Google ChromeでPDFを開くと、次のように専用の内蔵ビューアーで表示される。
オムニボックスには翻訳アイコンが表示されない。メニューには翻訳の項目が表示されているが、非活性の状態になっていて選択できなくなっている。
ただし、限定的だがテキストを選択してその部分だけを翻訳するという使い方はできる。次のスクリーンショットのようにテキストを選択した状態で、ポップアップメニューから「選択範囲を日本語に翻訳」を選択する。
この場合、次のスクリーンショットのように選択した部分の翻訳結果がダイアログに表示される。
PDFの翻訳はWebページの翻訳と比べて技術的に難しい面がある。PDFからコンテンツを理解し、翻訳し、デザインを崩さないように配置するのは難しい。

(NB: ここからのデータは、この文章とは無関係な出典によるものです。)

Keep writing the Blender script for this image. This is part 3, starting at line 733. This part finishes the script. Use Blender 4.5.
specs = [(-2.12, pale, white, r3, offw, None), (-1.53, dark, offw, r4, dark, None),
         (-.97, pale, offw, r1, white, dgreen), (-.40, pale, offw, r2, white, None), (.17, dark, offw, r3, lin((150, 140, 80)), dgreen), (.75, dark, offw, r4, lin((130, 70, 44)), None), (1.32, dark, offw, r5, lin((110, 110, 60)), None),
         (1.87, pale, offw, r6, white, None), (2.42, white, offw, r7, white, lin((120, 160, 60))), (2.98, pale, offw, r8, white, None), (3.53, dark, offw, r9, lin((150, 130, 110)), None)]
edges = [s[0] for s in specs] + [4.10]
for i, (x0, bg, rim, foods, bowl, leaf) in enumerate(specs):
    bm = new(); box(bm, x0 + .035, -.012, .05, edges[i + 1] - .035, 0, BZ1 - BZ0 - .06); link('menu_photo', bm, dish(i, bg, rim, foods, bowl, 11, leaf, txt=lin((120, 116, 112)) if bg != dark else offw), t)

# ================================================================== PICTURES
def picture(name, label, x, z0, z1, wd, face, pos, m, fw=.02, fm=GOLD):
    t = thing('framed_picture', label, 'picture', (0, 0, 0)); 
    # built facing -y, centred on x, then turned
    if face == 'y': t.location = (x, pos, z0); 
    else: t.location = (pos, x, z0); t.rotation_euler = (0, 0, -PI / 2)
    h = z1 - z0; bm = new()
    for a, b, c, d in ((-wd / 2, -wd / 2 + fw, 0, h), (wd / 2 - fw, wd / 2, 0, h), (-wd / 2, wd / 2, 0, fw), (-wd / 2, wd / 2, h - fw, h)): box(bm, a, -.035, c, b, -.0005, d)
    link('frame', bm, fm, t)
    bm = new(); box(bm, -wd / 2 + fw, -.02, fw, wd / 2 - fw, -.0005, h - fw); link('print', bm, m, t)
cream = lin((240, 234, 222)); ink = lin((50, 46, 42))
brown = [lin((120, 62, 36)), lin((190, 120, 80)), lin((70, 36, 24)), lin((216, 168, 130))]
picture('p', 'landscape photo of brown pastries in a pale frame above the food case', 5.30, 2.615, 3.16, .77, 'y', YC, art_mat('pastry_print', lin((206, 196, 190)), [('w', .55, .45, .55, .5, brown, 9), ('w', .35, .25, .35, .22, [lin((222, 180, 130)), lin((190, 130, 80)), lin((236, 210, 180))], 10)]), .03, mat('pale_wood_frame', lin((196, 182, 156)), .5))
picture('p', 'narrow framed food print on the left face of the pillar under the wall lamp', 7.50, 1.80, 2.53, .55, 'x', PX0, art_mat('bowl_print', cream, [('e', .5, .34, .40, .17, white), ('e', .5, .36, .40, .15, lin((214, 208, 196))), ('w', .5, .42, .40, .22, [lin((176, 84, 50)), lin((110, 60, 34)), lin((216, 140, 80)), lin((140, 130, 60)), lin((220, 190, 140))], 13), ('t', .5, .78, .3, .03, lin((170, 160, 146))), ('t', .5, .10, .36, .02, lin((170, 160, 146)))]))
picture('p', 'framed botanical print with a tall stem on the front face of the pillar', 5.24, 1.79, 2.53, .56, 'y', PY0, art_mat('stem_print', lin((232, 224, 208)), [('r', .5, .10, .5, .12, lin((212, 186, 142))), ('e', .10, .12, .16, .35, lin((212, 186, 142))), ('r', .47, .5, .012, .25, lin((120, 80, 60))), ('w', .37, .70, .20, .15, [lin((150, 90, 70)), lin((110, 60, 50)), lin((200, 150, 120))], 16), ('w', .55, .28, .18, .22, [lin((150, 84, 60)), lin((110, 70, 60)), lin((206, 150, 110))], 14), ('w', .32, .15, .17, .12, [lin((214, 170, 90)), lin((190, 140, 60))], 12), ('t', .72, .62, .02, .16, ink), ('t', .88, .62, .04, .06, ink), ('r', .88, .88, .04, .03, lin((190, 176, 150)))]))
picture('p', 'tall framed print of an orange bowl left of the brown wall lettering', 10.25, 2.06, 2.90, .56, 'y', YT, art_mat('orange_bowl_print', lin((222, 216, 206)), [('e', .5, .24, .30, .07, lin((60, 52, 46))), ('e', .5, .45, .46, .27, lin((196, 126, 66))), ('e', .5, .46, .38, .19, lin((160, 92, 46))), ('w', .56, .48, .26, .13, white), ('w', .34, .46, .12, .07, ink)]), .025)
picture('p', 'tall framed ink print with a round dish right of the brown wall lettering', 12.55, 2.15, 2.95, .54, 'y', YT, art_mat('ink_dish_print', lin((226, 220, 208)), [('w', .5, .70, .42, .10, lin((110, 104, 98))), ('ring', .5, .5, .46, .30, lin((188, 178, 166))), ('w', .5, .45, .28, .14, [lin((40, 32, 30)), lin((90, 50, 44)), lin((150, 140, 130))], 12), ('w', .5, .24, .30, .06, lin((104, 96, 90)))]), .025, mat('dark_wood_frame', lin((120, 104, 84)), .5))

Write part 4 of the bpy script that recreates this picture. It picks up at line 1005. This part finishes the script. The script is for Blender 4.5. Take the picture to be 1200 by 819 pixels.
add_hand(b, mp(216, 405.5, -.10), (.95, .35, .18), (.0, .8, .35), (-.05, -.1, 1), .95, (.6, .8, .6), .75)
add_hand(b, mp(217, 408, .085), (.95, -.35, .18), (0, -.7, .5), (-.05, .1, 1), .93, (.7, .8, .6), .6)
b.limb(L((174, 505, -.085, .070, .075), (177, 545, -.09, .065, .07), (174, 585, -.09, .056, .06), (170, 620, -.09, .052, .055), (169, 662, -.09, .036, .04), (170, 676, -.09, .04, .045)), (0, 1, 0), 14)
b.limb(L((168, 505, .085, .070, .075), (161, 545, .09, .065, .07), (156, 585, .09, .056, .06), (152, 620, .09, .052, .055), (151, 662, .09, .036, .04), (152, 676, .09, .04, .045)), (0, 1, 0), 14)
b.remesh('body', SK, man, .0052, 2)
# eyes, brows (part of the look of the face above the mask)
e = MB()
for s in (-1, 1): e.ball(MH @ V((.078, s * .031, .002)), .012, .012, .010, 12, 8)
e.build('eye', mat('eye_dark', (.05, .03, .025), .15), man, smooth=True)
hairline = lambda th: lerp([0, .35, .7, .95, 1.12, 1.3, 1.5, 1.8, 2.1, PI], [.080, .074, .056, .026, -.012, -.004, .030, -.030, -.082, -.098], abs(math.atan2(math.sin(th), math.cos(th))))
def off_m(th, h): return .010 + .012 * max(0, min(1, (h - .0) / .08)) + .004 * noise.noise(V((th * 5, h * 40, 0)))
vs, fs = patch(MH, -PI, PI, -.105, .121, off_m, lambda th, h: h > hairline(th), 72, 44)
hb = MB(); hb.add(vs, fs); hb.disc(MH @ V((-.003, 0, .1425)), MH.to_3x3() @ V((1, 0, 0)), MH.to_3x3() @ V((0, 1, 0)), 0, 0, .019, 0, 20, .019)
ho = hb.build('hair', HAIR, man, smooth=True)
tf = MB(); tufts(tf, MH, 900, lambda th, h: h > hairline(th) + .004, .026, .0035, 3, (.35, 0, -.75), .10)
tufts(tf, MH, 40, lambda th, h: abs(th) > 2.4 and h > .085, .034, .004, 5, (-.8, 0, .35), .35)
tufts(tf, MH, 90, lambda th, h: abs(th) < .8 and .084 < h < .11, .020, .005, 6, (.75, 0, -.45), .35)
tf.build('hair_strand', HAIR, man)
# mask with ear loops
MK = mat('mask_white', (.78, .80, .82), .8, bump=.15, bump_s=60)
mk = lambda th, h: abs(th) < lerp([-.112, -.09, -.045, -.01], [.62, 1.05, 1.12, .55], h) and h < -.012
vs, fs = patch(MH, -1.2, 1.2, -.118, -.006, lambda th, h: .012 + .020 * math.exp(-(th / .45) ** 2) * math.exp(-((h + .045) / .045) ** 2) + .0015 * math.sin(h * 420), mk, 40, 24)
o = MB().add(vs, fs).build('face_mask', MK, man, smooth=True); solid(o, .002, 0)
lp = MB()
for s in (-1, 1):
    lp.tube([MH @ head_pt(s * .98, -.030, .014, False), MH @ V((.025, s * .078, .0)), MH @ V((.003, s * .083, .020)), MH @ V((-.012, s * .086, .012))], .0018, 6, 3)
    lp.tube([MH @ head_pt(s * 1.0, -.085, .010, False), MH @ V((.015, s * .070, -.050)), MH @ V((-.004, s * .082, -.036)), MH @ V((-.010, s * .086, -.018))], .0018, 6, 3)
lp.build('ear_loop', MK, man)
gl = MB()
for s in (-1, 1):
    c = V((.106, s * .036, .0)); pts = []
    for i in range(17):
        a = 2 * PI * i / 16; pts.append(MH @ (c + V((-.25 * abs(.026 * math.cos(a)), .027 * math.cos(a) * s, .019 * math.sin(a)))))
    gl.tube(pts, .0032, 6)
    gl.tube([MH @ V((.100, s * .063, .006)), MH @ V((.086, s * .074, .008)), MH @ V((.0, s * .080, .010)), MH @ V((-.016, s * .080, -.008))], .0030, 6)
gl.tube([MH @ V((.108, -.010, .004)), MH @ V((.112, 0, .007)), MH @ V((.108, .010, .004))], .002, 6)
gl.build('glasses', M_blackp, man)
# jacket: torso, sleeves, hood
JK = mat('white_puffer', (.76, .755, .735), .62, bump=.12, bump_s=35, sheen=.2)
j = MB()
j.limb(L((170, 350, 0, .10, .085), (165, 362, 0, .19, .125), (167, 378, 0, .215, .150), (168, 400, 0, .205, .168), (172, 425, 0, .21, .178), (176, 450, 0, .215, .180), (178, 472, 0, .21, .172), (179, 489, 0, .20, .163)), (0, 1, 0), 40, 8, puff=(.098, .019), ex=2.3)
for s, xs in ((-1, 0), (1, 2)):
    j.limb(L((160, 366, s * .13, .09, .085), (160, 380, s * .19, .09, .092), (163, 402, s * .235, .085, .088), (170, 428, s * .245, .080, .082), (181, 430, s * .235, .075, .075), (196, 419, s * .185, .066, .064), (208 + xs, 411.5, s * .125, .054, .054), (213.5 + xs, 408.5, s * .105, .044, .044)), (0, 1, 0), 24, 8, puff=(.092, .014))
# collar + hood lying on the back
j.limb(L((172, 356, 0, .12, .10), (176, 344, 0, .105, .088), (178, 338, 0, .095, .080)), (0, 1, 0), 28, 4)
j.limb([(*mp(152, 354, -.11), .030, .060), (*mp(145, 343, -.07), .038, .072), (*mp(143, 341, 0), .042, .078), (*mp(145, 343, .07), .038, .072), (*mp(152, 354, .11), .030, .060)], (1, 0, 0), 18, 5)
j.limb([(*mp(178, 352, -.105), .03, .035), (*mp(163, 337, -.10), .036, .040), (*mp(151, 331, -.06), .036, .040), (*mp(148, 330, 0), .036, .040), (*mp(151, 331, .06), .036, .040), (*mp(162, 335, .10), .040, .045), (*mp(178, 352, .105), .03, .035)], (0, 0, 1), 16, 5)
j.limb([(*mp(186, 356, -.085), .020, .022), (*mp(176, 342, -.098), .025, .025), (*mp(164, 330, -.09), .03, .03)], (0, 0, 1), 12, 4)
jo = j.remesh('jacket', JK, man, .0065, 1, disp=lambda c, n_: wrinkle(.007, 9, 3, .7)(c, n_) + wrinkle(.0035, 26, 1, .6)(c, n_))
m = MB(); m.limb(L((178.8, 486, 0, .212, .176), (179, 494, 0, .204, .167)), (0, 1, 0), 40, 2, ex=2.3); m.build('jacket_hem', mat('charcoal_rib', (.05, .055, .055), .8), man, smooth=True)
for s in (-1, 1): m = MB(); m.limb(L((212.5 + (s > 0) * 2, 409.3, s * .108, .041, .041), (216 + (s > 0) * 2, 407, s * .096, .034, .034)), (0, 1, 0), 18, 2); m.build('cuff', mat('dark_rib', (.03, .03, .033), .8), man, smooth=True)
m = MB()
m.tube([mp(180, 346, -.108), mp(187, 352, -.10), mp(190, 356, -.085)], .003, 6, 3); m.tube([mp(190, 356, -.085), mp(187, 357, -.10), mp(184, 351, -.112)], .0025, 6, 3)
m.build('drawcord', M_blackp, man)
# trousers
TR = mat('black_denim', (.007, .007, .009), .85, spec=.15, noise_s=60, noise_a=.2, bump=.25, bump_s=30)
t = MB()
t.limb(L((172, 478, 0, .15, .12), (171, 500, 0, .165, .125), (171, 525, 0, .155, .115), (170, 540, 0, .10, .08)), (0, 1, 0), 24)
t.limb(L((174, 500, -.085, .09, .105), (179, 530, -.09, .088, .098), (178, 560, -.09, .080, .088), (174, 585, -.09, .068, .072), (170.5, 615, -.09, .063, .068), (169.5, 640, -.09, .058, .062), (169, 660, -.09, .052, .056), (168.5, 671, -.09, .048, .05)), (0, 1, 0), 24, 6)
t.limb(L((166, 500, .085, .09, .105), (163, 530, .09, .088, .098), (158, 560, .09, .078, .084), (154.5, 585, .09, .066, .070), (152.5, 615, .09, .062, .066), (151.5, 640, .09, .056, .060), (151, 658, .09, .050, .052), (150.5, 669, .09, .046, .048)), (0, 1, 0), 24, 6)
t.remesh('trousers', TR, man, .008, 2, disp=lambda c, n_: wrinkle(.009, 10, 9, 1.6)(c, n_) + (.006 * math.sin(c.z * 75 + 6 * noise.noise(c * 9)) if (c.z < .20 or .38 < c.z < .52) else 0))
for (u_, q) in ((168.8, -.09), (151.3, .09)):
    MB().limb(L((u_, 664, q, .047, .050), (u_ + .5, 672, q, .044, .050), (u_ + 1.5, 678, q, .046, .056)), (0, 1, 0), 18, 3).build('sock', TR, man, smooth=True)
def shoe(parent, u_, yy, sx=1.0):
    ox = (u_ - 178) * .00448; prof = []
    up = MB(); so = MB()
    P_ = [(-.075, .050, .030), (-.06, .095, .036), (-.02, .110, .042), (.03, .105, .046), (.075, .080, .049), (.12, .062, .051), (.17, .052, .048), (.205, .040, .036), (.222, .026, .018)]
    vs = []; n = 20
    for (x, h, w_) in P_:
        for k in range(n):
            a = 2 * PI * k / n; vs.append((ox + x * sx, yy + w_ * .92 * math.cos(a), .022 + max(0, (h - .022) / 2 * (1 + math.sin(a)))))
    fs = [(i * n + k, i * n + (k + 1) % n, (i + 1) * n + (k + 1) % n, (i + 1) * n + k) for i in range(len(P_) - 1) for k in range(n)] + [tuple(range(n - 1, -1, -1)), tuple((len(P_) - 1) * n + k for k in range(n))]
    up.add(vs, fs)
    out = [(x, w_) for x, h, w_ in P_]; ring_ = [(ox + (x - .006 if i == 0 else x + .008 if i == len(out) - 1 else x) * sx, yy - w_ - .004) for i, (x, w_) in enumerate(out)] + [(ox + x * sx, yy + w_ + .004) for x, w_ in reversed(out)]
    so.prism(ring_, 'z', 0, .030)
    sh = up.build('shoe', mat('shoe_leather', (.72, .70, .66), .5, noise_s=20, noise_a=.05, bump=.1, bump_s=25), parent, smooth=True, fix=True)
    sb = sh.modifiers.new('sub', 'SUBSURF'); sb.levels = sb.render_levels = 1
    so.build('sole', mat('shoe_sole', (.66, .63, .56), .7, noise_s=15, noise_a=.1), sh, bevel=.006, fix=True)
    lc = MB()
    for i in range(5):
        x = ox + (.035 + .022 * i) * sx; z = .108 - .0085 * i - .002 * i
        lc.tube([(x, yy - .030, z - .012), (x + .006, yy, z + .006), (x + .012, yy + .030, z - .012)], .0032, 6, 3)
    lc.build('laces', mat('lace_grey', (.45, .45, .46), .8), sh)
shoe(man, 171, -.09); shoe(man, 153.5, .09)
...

Googleが今後PDFをまるごと翻訳する機能を提供するかどうかは不明だが、現状では不便な状態であることは間違いないので、将来的になんらかの改善が取り組まれる可能性はある。
翻訳機能を使うと可能性が広がる
インターネットにおける日本語コンテンツのシェアはそれほど多くない。Q-Successの調査結果によれば、本稿執筆時点におけるインターネットコンテンツの言語別シェアは次のようになっている(参考「W3Techs - extensive and reliable web technology surveys」)。
- 英語 51.2%
- スペイン語 5.6%
- ドイツ語 5.0%
- 日本語 4.5%
- ロシア語 4.4%
大半のコンテンツは英語(51.2%)によるもので、日本語は4.5%にすぎない。また、日本語と同じくらいの量でスペイン語、ドイツ語、ロシア語のコンテンツが存在している。インターネットを使った情報収集を日本語に限定することは情報ソースを制限していることになる。
Google Chromeの翻訳機能を使うと、この制限の敷居を下げて情報源を広げることができる。自動翻訳は常にパーフェクトというわけではないが、この機能があるとないとでは大きな違いある。スペイン語やドイツ語からの翻訳もできるので、まだ使ったことがないのであれば一度試してもらえればと思う。
補説:PDFの翻訳
PDFを翻訳する方法はいくつかある。最も確実なのは有償の翻訳サービスを利用してPDFの自動翻訳をすることだ。特に対象のPDFデータをチェックする必要のある業務であれば、この方法が最有力だろう。最近はさらに生成AIサービスを組み合わせて概要生成を行って業務効率を向上させる。
無償で済ませたいなら、Google翻訳を使うと便利だ。Google翻訳は10MBまでのPDFファイルであれば全体を翻訳してくれる。テキストを含んだ翻訳可能なPDFである必要があるが、便利だ。10MBを超えるPDFの場合、一旦Google Docsにドキュメントとしてアップロードし、そこから自動翻訳をかけるという方法もある。デザインはある程度崩れてしまうが、支援がない状態で読むよりも効率は上がる方法だ。